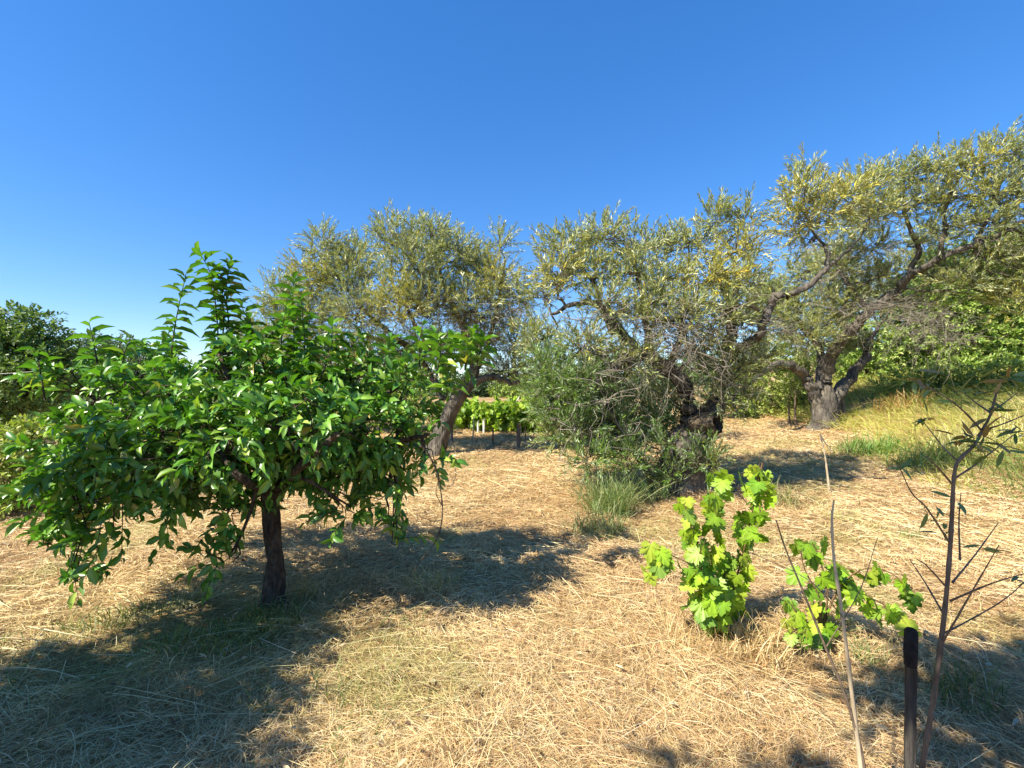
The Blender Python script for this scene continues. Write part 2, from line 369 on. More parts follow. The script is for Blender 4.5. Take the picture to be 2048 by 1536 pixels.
# long pale stems lying on top
n = 1300
x, y, r = scatter(n, 1.2, 9, 1.3); hd = (vnoise(x, y, 1.2) - .5) * 6 + R.normal(size=n) * .5
blades(mb, np.stack([x, y, ground(x, y) + R.uniform(.03, .08, n)], -1), hd, R.uniform(-.05, .12, n), R.uniform(.3, .75, n), np.maximum(.0022, .0009 * r), R.normal(size=n) * .15, R.uniform(0, .12, n), pick([(.74, .62, .36), (.66, .52, .28), (.62, .58, .30)], n))
tag(mb.build('straw', M_STRAW), 'golden mown hay lying all over the orchard ground', 'straw', kind='stuff')

# fallen leaves and bits of litter in the hay (stuff)
mb = MB(); n = 2600
x, y, r = scatter(n, 1.2, 9, 1.3); n = len(x)
leaves(mb, np.stack([x, y, ground(x, y) + R.uniform(.02, .06, n)], -1), rdir(n) * [1, 1, .25], np.array([0, 0, 1.0]) + R.normal(size=(n, 3)) * .4, R.uniform(.02, .06, n), R.uniform(.01, .025, n), pick([(.22, .13, .06), (.34, .22, .10), (.14, .09, .05), (.45, .38, .24)], n), T_OVAL)
tag(mb.build('fallen_leaves', M_STRAW), 'small brown fallen leaves scattered through the hay', 'leaves', kind='stuff')

# green grass growing under the young tree and along the shaded left foreground (stuff)
mb = MB(); n = 5200
x = np.concatenate([R.normal(BASE_PLUM[0] - .25, .55, n // 2), R.uniform(-3.2, -.6, n // 2)]); y = np.concatenate([R.normal(BASE_PLUM[1] - .35, .32, n // 2), R.uniform(1.5, 3.2, n // 2)])
k = vnoise(x + 2, y + 8, .4) > .5; x, y = x[k], y[k]; n = len(x)
blades(mb, np.stack([x, y, ground(x, y)], -1), R.uniform(0, 6.28, n), R.uniform(.7, 1.4, n), R.uniform(.06, .17, n), R.uniform(.003, .006, n), R.normal(size=n) * .2, R.uniform(.1, .5, n), pick([(.08, .13, .03), (.14, .19, .04), (.20, .24, .06)], n))
tag(mb.build('green_grass', M_GRASS), 'short green grass growing around the foot of the young fruit tree', 'grass', kind='stuff')

# tall meadow grass on the bank to the right (stuff)
mb = MB(); n = 62000
x = R.uniform(6.0, 19, n); y = R.uniform(4.5, 18, n)
k = (x > 6.4 + .5 * (vnoise(x, y, .8) - .5) * 2) & (vnoise(x, y + 50, .6) > .22) & ~((y > 9.6) & (x < 7.9)); x, y = x[k], y[k]; n = len(x)
edge = np.clip((x - 6.3) / 1.2, .35, 1)
yl = vnoise(x + 17, y, 1.3)
c1 = pick([(.50, .52, .12), (.62, .60, .18), (.42, .47, .10), (.64, .54, .20)], n); c2 = pick([(.13, .22, .05), (.20, .28, .07), (.28, .34, .10)], n)
g = (yl + R.normal(size=n) * .15 < .42)[:, None]
blades(mb, np.stack([x, y, ground(x, y)], -1), np.pi * .9 + R.normal(size=n) * .8, R.uniform(.55, 1.35, n), R.uniform(.25, .6, n) * edge, R.uniform(.006, .012, n), R.normal(size=n) * .25, R.uniform(.1, .6, n), np.where(g, c2, c1))
tag(mb.build('meadow_grass', M_GRASS), 'tall yellow green meadow grass leaning over the bank on the right', 'grass', kind='stuff')

# ------------------------------------------------------------------ broad-leaved young fruit tree, left
def pclump(cx, cy, rx, ry, Y, rd, n, mul=None):
    s = Y / F
    return (at(cx, cy, Y), np.array([rx * s, rd, ry * s]), n, mul)
def limbs_build(mb, limbs, sides=10, col=ONE, gnarl=.12, n=6, crook=.5):
    out = []
    for q_, l in enumerate(limbs):
        ck = crook * (0 if q_ == 0 and crook == 1.0 else 1); s = smooth_line(pixline(l), n); s[3:, :3] += np.cumsum(R.normal(size=(len(s) - 3, 3)), 0) * .012 * ck + R.normal(size=(len(s) - 3, 3)) * np.minimum(s[3:, 3:], .13) * .16 * ck; out.append(s); tubes(mb, s[:, :3], s[:, 3], sides, col, gnarl)
    return out
def shoot(wood, leaf, pts, rad, nl, ll, lw, T, cols, bark, dn=-.25, spread=.9, wcols=None):
    """an upright shoot: a stem with single leaves set round it"""
    s = smooth_line(pts, 6); tubes(wood, s[:, :3], s[:, 3] * 0 + np.linspace(rad, rad * .35, len(s)), 5, bark)
    t = np.linspace(.12, 1, nl); idx = t * (len(s) - 1); a = np.minimum(idx.astype(int), len(s) - 2); f = (idx - a)[:, None]
    P = s[a, :3] * (1 - f) + s[a + 1, :3] * f; tg = nrm(s[a + 1, :3] - s[a, :3])
    az = np.arange(nl) * 2.4 + R.uniform(0, 6)
    u = nrm(np.cross(tg, np.array([.2, .9, .1]))); v = np.cross(tg, u)
    o = u * np.cos(az)[:, None] + v * np.sin(az)[:, None]
    D = nrm(o * spread + tg * (.45 + .5 * (t > .93))[:, None] + np.array([0, 0, dn * .3]) + R.normal(size=(nl, 3)) * .15)
    Nn = tg + R.normal(size=(nl, 3)) * .25
    sz = R.uniform(.8, 1.15, nl) * np.where(t > .9, .75, 1)
    leaves(leaf, P, D, Nn, ll * sz, lw * sz, pick(cols, nl, w=wcols), T)
T0 = float(BASE_PLUM[1])
plum = thing('fruit_tree', 'young fruit tree with broad glossy green leaves and a short dark trunk', 'tree', BASE_PLUM)
wood, leaf = MB(), MB()
b0 = BASE_PLUM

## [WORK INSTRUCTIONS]
All of the data needs repeating exactly, but the pictures do not.

## [RESPONSE]
The Blender Python script for this scene continues. Write part 2, from line 369 on. More parts follow. The script is for Blender 4.5. Take the picture to be 2048 by 1536 pixels.
# long pale stems lying on top
n = 1300
x, y, r = scatter(n, 1.2, 9, 1.3); hd = (vnoise(x, y, 1.2) - .5) * 6 + R.normal(size=n) * .5
blades(mb, np.stack([x, y, ground(x, y) + R.uniform(.03, .08, n)], -1), hd, R.uniform(-.05, .12, n), R.uniform(.3, .75, n), np.maximum(.0022, .0009 * r), R.normal(size=n) * .15, R.uniform(0, .12, n), pick([(.74, .62, .36), (.66, .52, .28), (.62, .58, .30)], n))
tag(mb.build('straw', M_STRAW), 'golden mown hay lying all over the orchard ground', 'straw', kind='stuff')

# fallen leaves and bits of litter in the hay (stuff)
mb = MB(); n = 2600
x, y, r = scatter(n, 1.2, 9, 1.3); n = len(x)
leaves(mb, np.stack([x, y, ground(x, y) + R.uniform(.02, .06, n)], -1), rdir(n) * [1, 1, .25], np.array([0, 0, 1.0]) + R.normal(size=(n, 3)) * .4, R.uniform(.02, .06, n), R.uniform(.01, .025, n), pick([(.22, .13, .06), (.34, .22, .10), (.14, .09, .05), (.45, .38, .24)], n), T_OVAL)
tag(mb.build('fallen_leaves', M_STRAW), 'small brown fallen leaves scattered through the hay', 'leaves', kind='stuff')

# green grass growing under the young tree and along the shaded left foreground (stuff)
mb = MB(); n = 5200
x = np.concatenate([R.normal(BASE_PLUM[0] - .25, .55, n // 2), R.uniform(-3.2, -.6, n // 2)]); y = np.concatenate([R.normal(BASE_PLUM[1] - .35, .32, n // 2), R.uniform(1.5, 3.2, n // 2)])
k = vnoise(x + 2, y + 8, .4) > .5; x, y = x[k], y[k]; n = len(x)
blades(mb, np.stack([x, y, ground(x, y)], -1), R.uniform(0, 6.28, n), R.uniform(.7, 1.4, n), R.uniform(.06, .17, n), R.uniform(.003, .006, n), R.normal(size=n) * .2, R.uniform(.1, .5, n), pick([(.08, .13, .03), (.14, .19, .04), (.20, .24, .06)], n))
tag(mb.build('green_grass', M_GRASS), 'short green grass growing around the foot of the young fruit tree', 'grass', kind='stuff')

# tall meadow grass on the bank to the right (stuff)
mb = MB(); n = 62000
x = R.uniform(6.0, 19, n); y = R.uniform(4.5, 18, n)
k = (x > 6.4 + .5 * (vnoise(x, y, .8) - .5) * 2) & (vnoise(x, y + 50, .6) > .22) & ~((y > 9.6) & (x < 7.9)); x, y = x[k], y[k]; n = len(x)
edge = np.clip((x - 6.3) / 1.2, .35, 1)
yl = vnoise(x + 17, y, 1.3)
c1 = pick([(.50, .52, .12), (.62, .60, .18), (.42, .47, .10), (.64, .54, .20)], n); c2 = pick([(.13, .22, .05), (.20, .28, .07), (.28, .34, .10)], n)
g = (yl + R.normal(size=n) * .15 < .42)[:, None]
blades(mb, np.stack([x, y, ground(x, y)], -1), np.pi * .9 + R.normal(size=n) * .8, R.uniform(.55, 1.35, n), R.uniform(.25, .6, n) * edge, R.uniform(.006, .012, n), R.normal(size=n) * .25, R.uniform(.1, .6, n), np.where(g, c2, c1))
tag(mb.build('meadow_grass', M_GRASS), 'tall yellow green meadow grass leaning over the bank on the right', 'grass', kind='stuff')

# ------------------------------------------------------------------ broad-leaved young fruit tree, left
def pclump(cx, cy, rx, ry, Y, rd, n, mul=None):
    s = Y / F
    return (at(cx, cy, Y), np.array([rx * s, rd, ry * s]), n, mul)
def limbs_build(mb, limbs, sides=10, col=ONE, gnarl=.12, n=6, crook=.5):
    out = []
    for q_, l in enumerate(limbs):
        ck = crook * (0 if q_ == 0 and crook == 1.0 else 1); s = smooth_line(pixline(l), n); s[3:, :3] += np.cumsum(R.normal(size=(len(s) - 3, 3)), 0) * .012 * ck + R.normal(size=(len(s) - 3, 3)) * np.minimum(s[3:, 3:], .13) * .16 * ck; out.append(s); tubes(mb, s[:, :3], s[:, 3], sides, col, gnarl)
    return out
def shoot(wood, leaf, pts, rad, nl, ll, lw, T, cols, bark, dn=-.25, spread=.9, wcols=None):
    """an upright shoot: a stem with single leaves set round it"""
    s = smooth_line(pts, 6); tubes(wood, s[:, :3], s[:, 3] * 0 + np.linspace(rad, rad * .35, len(s)), 5, bark)
    t = np.linspace(.12, 1, nl); idx = t * (len(s) - 1); a = np.minimum(idx.astype(int), len(s) - 2); f = (idx - a)[:, None]
    P = s[a, :3] * (1 - f) + s[a + 1, :3] * f; tg = nrm(s[a + 1, :3] - s[a, :3])
    az = np.arange(nl) * 2.4 + R.uniform(0, 6)
    u = nrm(np.cross(tg, np.array([.2, .9, .1]))); v = np.cross(tg, u)
    o = u * np.cos(az)[:, None] + v * np.sin(az)[:, None]
    D = nrm(o * spread + tg * (.45 + .5 * (t > .93))[:, None] + np.array([0, 0, dn * .3]) + R.normal(size=(nl, 3)) * .15)
    Nn = tg + R.normal(size=(nl, 3)) * .25
    sz = R.uniform(.8, 1.15, nl) * np.where(t > .9, .75, 1)
    leaves(leaf, P, D, Nn, ll * sz, lw * sz, pick(cols, nl, w=wcols), T)
T0 = float(BASE_PLUM[1])
plum = thing('fruit_tree', 'young fruit tree with broad glossy green leaves and a short dark trunk', 'tree', BASE_PLUM)
wood, leaf = MB(), MB()
b0 = BASE_PLUM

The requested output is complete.